Conclusion : La technologie Amazon Go n’est pas prête à apparaitre au Québec, et la Commission d’accès à l’information du Québec réclame un meilleur encadrement de la collecte des données biométriques

En bref, est-ce que la technologie Amazon Go respecte, selon sa forme actuelle, le cadre législatif québécois ? Nous en doutons fortement. Amazon proclame fièrement que l’adhésion à Amazon Go « prend moins d’une minute » et se résume à l’insertion d’une carte de crédit et la collecte de données pour la création de la « signature unique » à l’aide de la paume de la main. Les images des mains sont envoyées dans une zone très peu définie « sécurisée, construite par Amazon dans le Cloud ». Or, la Commission, dans son guide, propose que les entreprises doivent privilégier les systèmes qui convertissent une image ou une empreinte en code, de façon irréversible pour limiter la sensibilité des mesures biométriques recueillies et conservées. De plus, la Commission recommande de ne pas avoir recours à une solution d’entreposage Cloud. Somme toute, il semble que nous sommes loin de voir apparaitre la technologie Amazon Go chez les succursales d’entreprises québécoises ou les futurs points de commerce Amazon. L’entreprise ne serait probablement pas en mesure de justifier l’utilisation de cette technologie à la lumière de l’article 5 de la Loi sur la protection des renseignements personnels dans le secteur privé, tel qu’il nous a été possible de le constater par la décision de la Commission d’accès à l’information du Québec dans l’affaire Les 3 Pilliers inc.

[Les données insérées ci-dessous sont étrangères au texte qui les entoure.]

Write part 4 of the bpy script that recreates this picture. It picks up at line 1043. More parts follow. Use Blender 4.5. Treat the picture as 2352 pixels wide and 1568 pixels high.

Le 29 septembre 2020, la Commission rend public son mémoire présenté à la Commission des institutions dans le cadre des consultations particulières et auditions publiques sur le projet de loi no 64. La Commission y aborde notamment la question de l’utilisation de la biométrie et formule cinq recommandations à son sujet puisqu’elle considère que le projet de loi ne prévoit aucune amélioration significative à ce sujet.

D’abord, la Commission propose que les articles 44 et 45 de la LCCJTI doivent se retrouver dans les lois en matière de protection des renseignements personnels, jugeant inadéquate leur position actuelle dans la LCCJTI ce qui a pour effet de rendre les obligations qu’ils disposent plus difficiles à repérer pour les entreprises (page 28 du rapport). Également, la Commission suggère l’intégration au corpus législatif d’une définition de l’expression « renseignements biométriques », et le retrait du terme de « banque de données » actuellement utilisé dans la LCCJTI (page 29 du rapport). Puis, la Commission aborde l’idée d’introduire une obligation aux entreprises de réaliser une évaluation des facteurs relatifs à la vie privée avant la mise en activité d’un système utilisant des technologies reliées à la biométrie, l’interdiction de la conservation de l’image brute captée et leur destruction suite à sa conversion en code, et l’intégration de sanctions administratives pécuniaires ou pénales dans les cas de non-respect d’éventuelles obligations liées à l’utilisation de la biométrie (page 30 du rapport).